Return exactly the lines that run from the beginning through the line containing "polys.append((P, rng.normal() *", both included, and no others.

•••

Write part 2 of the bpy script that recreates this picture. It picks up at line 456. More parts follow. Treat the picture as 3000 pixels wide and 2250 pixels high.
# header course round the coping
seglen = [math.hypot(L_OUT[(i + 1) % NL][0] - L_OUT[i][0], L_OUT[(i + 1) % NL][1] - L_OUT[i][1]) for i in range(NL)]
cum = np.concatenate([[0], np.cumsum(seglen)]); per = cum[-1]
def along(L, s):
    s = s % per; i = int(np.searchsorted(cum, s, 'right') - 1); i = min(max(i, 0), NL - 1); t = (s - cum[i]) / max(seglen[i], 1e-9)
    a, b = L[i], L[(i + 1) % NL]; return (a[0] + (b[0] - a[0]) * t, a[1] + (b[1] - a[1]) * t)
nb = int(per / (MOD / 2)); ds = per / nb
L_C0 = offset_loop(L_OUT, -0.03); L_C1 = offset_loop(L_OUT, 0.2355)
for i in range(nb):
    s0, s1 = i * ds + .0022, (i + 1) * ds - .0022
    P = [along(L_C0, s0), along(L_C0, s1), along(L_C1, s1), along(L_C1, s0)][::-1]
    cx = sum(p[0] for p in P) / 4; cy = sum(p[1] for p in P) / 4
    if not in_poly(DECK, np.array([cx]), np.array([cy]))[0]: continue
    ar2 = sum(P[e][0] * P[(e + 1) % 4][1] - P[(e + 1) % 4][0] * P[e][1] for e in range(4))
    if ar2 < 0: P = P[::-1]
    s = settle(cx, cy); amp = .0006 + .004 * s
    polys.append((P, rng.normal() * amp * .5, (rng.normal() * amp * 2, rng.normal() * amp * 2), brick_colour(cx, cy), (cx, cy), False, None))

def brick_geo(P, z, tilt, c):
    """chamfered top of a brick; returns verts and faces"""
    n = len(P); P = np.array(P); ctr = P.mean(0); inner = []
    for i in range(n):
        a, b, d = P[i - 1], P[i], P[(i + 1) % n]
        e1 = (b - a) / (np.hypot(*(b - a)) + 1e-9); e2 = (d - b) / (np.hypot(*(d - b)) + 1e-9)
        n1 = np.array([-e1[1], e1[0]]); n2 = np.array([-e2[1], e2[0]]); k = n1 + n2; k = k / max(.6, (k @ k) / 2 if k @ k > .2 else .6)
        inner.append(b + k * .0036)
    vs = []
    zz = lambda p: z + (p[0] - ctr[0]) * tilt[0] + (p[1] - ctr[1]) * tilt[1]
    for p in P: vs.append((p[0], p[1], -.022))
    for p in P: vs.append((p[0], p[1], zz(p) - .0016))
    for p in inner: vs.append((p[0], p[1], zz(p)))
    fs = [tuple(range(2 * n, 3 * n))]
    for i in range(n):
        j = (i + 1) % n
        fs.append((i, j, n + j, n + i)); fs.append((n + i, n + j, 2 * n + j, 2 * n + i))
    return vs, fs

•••

[EXERCISE RESULT]
Write part 2 of the bpy script that recreates this picture. It picks up at line 456. More parts follow. Treat the picture as 3000 pixels wide and 2250 pixels high.
# header course round the coping
seglen = [math.hypot(L_OUT[(i + 1) % NL][0] - L_OUT[i][0], L_OUT[(i + 1) % NL][1] - L_OUT[i][1]) for i in range(NL)]
cum = np.concatenate([[0], np.cumsum(seglen)]); per = cum[-1]
def along(L, s):
    s = s % per; i = int(np.searchsorted(cum, s, 'right') - 1); i = min(max(i, 0), NL - 1); t = (s - cum[i]) / max(seglen[i], 1e-9)
    a, b = L[i], L[(i + 1) % NL]; return (a[0] + (b[0] - a[0]) * t, a[1] + (b[1] - a[1]) * t)
nb = int(per / (MOD / 2)); ds = per / nb
L_C0 = offset_loop(L_OUT, -0.03); L_C1 = offset_loop(L_OUT, 0.2355)
for i in range(nb):
    s0, s1 = i * ds + .0022, (i + 1) * ds - .0022
    P = [along(L_C0, s0), along(L_C0, s1), along(L_C1, s1), along(L_C1, s0)][::-1]
    cx = sum(p[0] for p in P) / 4; cy = sum(p[1] for p in P) / 4
    if not in_poly(DECK, np.array([cx]), np.array([cy]))[0]: continue
    ar2 = sum(P[e][0] * P[(e + 1) % 4][1] - P[(e + 1) % 4][0] * P[e][1] for e in range(4))
    if ar2 < 0: P = P[::-1]
    s = settle(cx, cy); amp = .0006 + .004 * s
    polys.append((P, rng.normal() * amp * .5, (rng.normal() * amp * 2, rng.normal() * amp * 2), brick_colour(cx, cy), (cx, cy), False, None))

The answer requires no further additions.